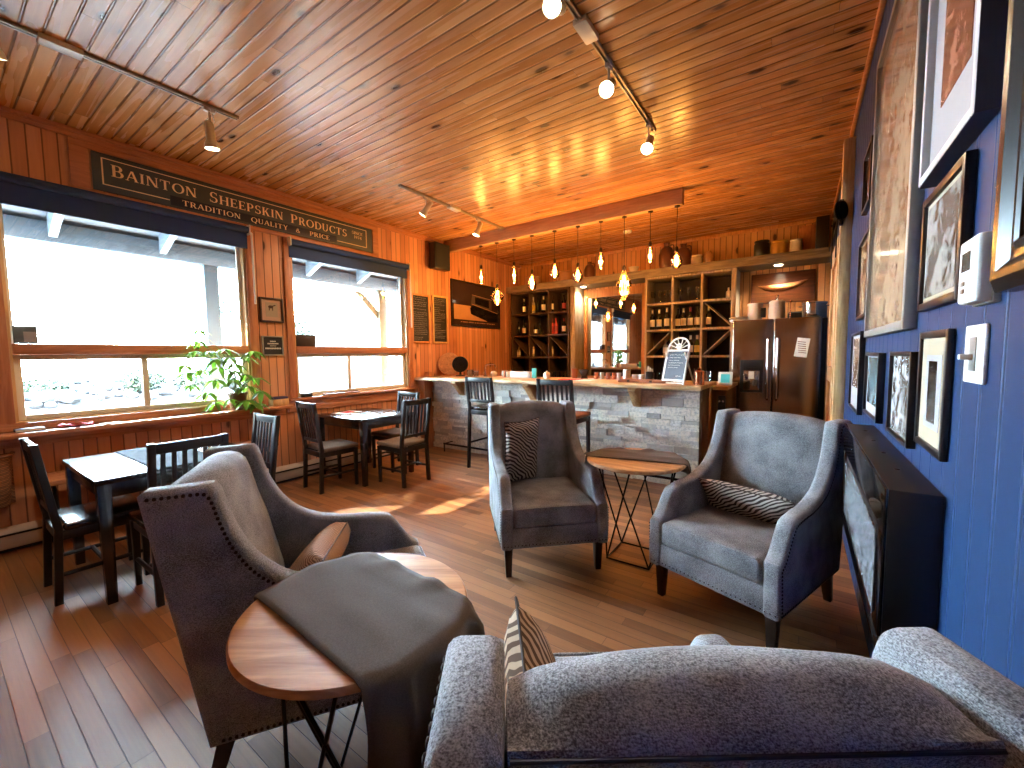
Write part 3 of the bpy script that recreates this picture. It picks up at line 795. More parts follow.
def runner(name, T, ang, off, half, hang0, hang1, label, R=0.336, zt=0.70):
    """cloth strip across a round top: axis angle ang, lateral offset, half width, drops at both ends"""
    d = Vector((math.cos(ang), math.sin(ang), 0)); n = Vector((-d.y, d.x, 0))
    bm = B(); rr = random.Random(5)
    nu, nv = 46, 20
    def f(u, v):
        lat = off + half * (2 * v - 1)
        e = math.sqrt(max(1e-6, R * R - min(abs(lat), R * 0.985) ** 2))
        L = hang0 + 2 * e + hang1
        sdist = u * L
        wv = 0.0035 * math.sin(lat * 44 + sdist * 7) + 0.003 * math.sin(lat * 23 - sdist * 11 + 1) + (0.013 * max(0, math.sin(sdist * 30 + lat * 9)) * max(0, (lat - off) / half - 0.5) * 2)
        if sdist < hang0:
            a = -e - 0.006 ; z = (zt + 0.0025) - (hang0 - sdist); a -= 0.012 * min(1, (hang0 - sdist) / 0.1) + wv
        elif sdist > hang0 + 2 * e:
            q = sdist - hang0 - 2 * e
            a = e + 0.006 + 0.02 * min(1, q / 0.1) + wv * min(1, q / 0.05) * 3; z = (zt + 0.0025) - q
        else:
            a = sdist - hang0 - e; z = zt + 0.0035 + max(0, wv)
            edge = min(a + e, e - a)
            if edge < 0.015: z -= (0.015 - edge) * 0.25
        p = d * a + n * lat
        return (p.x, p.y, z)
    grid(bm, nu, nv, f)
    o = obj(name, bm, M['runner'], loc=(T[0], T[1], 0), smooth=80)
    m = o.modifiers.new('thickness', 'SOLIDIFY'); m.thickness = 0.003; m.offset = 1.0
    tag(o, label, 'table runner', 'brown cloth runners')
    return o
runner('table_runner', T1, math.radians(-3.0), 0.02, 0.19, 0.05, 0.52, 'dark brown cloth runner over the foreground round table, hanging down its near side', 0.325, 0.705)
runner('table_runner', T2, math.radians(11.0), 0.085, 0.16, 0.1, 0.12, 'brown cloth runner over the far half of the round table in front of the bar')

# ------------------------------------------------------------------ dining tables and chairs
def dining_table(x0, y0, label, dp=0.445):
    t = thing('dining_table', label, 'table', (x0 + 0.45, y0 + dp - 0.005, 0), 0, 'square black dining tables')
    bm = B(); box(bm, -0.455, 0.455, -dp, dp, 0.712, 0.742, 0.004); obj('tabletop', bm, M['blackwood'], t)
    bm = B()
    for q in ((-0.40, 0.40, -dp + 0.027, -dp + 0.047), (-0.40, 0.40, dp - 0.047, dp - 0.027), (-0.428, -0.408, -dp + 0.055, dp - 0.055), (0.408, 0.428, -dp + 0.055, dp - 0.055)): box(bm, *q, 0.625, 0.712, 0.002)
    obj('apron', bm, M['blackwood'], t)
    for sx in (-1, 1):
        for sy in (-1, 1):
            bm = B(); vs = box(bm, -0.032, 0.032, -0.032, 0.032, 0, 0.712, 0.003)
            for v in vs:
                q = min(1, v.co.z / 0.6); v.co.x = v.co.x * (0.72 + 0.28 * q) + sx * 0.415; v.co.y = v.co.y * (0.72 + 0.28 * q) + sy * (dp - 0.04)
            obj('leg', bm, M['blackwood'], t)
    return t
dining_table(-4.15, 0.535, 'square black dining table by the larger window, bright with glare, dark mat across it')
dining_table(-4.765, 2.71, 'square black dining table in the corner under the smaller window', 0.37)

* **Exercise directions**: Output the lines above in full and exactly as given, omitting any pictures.

* **Response below**:
Write part 3 of the bpy script that recreates this picture. It picks up at line 795. More parts follow.
def runner(name, T, ang, off, half, hang0, hang1, label, R=0.336, zt=0.70):
    """cloth strip across a round top: axis angle ang, lateral offset, half width, drops at both ends"""
    d = Vector((math.cos(ang), math.sin(ang), 0)); n = Vector((-d.y, d.x, 0))
    bm = B(); rr = random.Random(5)
    nu, nv = 46, 20
    def f(u, v):
        lat = off + half * (2 * v - 1)
        e = math.sqrt(max(1e-6, R * R - min(abs(lat), R * 0.985) ** 2))
        L = hang0 + 2 * e + hang1
        sdist = u * L
        wv = 0.0035 * math.sin(lat * 44 + sdist * 7) + 0.003 * math.sin(lat * 23 - sdist * 11 + 1) + (0.013 * max(0, math.sin(sdist * 30 + lat * 9)) * max(0, (lat - off) / half - 0.5) * 2)
        if sdist < hang0:
            a = -e - 0.006 ; z = (zt + 0.0025) - (hang0 - sdist); a -= 0.012 * min(1, (hang0 - sdist) / 0.1) + wv
        elif sdist > hang0 + 2 * e:
            q = sdist - hang0 - 2 * e
            a = e + 0.006 + 0.02 * min(1, q / 0.1) + wv * min(1, q / 0.05) * 3; z = (zt + 0.0025) - q
        else:
            a = sdist - hang0 - e; z = zt + 0.0035 + max(0, wv)
            edge = min(a + e, e - a)
            if edge < 0.015: z -= (0.015 - edge) * 0.25
        p = d * a + n * lat
        return (p.x, p.y, z)
    grid(bm, nu, nv, f)
    o = obj(name, bm, M['runner'], loc=(T[0], T[1], 0), smooth=80)
    m = o.modifiers.new('thickness', 'SOLIDIFY'); m.thickness = 0.003; m.offset = 1.0
    tag(o, label, 'table runner', 'brown cloth runners')
    return o
runner('table_runner', T1, math.radians(-3.0), 0.02, 0.19, 0.05, 0.52, 'dark brown cloth runner over the foreground round table, hanging down its near side', 0.325, 0.705)
runner('table_runner', T2, math.radians(11.0), 0.085, 0.16, 0.1, 0.12, 'brown cloth runner over the far half of the round table in front of the bar')

# ------------------------------------------------------------------ dining tables and chairs
def dining_table(x0, y0, label, dp=0.445):
    t = thing('dining_table', label, 'table', (x0 + 0.45, y0 + dp - 0.005, 0), 0, 'square black dining tables')
    bm = B(); box(bm, -0.455, 0.455, -dp, dp, 0.712, 0.742, 0.004); obj('tabletop', bm, M['blackwood'], t)
    bm = B()
    for q in ((-0.40, 0.40, -dp + 0.027, -dp + 0.047), (-0.40, 0.40, dp - 0.047, dp - 0.027), (-0.428, -0.408, -dp + 0.055, dp - 0.055), (0.408, 0.428, -dp + 0.055, dp - 0.055)): box(bm, *q, 0.625, 0.712, 0.002)
    obj('apron', bm, M['blackwood'], t)
    for sx in (-1, 1):
        for sy in (-1, 1):
            bm = B(); vs = box(bm, -0.032, 0.032, -0.032, 0.032, 0, 0.712, 0.003)
            for v in vs:
                q = min(1, v.co.z / 0.6); v.co.x = v.co.x * (0.72 + 0.28 * q) + sx * 0.415; v.co.y = v.co.y * (0.72 + 0.28 * q) + sy * (dp - 0.04)
            obj('leg', bm, M['blackwood'], t)
    return t
dining_table(-4.15, 0.535, 'square black dining table by the larger window, bright with glare, dark mat across it')
dining_table(-4.765, 2.71, 'square black dining table in the corner under the smaller window', 0.37)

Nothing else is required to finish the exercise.